Scaling Laws for Dark Matter Halos in Late-Type and Dwarf Spheroidal Galaxies

Dark matter (DM) halos of Sc-Im galaxies satisfy structural scaling laws analogous to the fundamental plane relations for elliptical galaxies. Halos in less luminous galaxies have smaller core radii r_c , higher central densities ρ_^, and smaller central velocity dispersions σ. If dwarf spheroidal (dSph) and dwarf Magellanic irregular (dIm) galaxies lie on the extrapolations of these correlations, then we can estimate their baryon loss relative to that of Sc-Im galaxies. We find that, if there had been no enhanced baryon loss relative to Sc-Im galaxies, typical dSph and dIm galaxies would be brighter by ΔM^B ~= -4.0 mag and ΔM_B ~= -3.5 mag, respectively. Instead, the galaxies lost or retained as gas (in dIm galaxies) baryons that could have formed stars.

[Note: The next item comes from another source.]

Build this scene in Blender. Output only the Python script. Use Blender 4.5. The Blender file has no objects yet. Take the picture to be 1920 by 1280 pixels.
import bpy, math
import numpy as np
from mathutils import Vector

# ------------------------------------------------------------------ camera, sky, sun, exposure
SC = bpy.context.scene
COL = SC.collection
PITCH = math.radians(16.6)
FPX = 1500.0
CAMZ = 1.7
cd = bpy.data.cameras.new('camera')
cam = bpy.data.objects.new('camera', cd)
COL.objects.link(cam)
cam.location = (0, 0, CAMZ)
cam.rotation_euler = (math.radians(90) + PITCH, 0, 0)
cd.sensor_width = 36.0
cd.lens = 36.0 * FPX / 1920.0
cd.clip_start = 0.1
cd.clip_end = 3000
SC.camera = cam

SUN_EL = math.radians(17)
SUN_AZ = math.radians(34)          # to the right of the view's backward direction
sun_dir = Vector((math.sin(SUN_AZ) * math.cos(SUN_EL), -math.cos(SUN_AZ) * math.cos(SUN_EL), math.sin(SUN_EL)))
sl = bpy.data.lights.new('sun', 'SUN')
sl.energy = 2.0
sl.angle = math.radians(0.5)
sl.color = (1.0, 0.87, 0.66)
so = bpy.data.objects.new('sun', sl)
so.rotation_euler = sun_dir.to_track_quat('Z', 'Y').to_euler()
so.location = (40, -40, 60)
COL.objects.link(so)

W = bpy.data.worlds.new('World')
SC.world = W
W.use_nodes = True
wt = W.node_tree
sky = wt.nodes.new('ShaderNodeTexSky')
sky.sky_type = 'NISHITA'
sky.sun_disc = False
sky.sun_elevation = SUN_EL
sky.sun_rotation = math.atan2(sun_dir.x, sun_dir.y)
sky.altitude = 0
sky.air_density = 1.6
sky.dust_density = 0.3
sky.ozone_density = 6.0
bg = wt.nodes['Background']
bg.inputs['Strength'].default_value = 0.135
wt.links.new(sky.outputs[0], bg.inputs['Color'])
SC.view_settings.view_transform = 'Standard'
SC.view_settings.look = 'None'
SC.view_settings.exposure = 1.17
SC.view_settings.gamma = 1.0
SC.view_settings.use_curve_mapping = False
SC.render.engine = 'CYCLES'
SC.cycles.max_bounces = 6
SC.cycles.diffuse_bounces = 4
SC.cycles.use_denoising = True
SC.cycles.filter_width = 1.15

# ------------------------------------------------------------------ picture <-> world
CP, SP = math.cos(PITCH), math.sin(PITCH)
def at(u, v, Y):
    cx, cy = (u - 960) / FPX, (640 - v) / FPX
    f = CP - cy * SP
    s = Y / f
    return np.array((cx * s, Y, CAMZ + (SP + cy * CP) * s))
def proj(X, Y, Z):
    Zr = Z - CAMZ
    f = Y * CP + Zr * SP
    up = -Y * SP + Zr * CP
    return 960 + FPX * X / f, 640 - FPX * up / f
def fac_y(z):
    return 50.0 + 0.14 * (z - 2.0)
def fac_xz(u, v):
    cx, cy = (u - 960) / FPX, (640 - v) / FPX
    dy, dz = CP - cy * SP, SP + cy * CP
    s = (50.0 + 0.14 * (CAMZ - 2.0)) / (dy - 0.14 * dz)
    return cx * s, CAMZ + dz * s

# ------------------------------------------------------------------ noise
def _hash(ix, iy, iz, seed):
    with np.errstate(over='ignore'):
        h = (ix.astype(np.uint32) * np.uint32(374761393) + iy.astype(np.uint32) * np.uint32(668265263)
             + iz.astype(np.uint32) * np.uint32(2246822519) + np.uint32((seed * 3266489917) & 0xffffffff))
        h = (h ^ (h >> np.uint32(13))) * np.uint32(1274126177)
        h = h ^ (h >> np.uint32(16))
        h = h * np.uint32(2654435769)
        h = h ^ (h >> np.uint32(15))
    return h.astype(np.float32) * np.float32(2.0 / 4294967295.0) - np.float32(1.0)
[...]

Also, dSph and dIm galaxies have DM halos that are more massive than we thought, with σ ~ 30 km s^-1 or circular-orbit rotation velocities V _circ ~ 42 km s^-1. Comparison of DM and visible matter parameter correlations confirms that, at M_V >~ -18, dSph and dIm galaxies form a sequence of decreasing baryon-to-DM mass ratios in smaller dwarfs. We show explicitly that galaxy baryon content goes to (almost) zero at V _circ <~ 42 +/- 4 km s^-1, in agreement with V _circ as found from our estimate of baryon depletion. Our results suggest that there may be a large population of DM halos that are dark and undiscovered. This helps to solve the problem that the initial fluctuation spectrum of cold dark matter predicts more dwarf galaxies than we observe.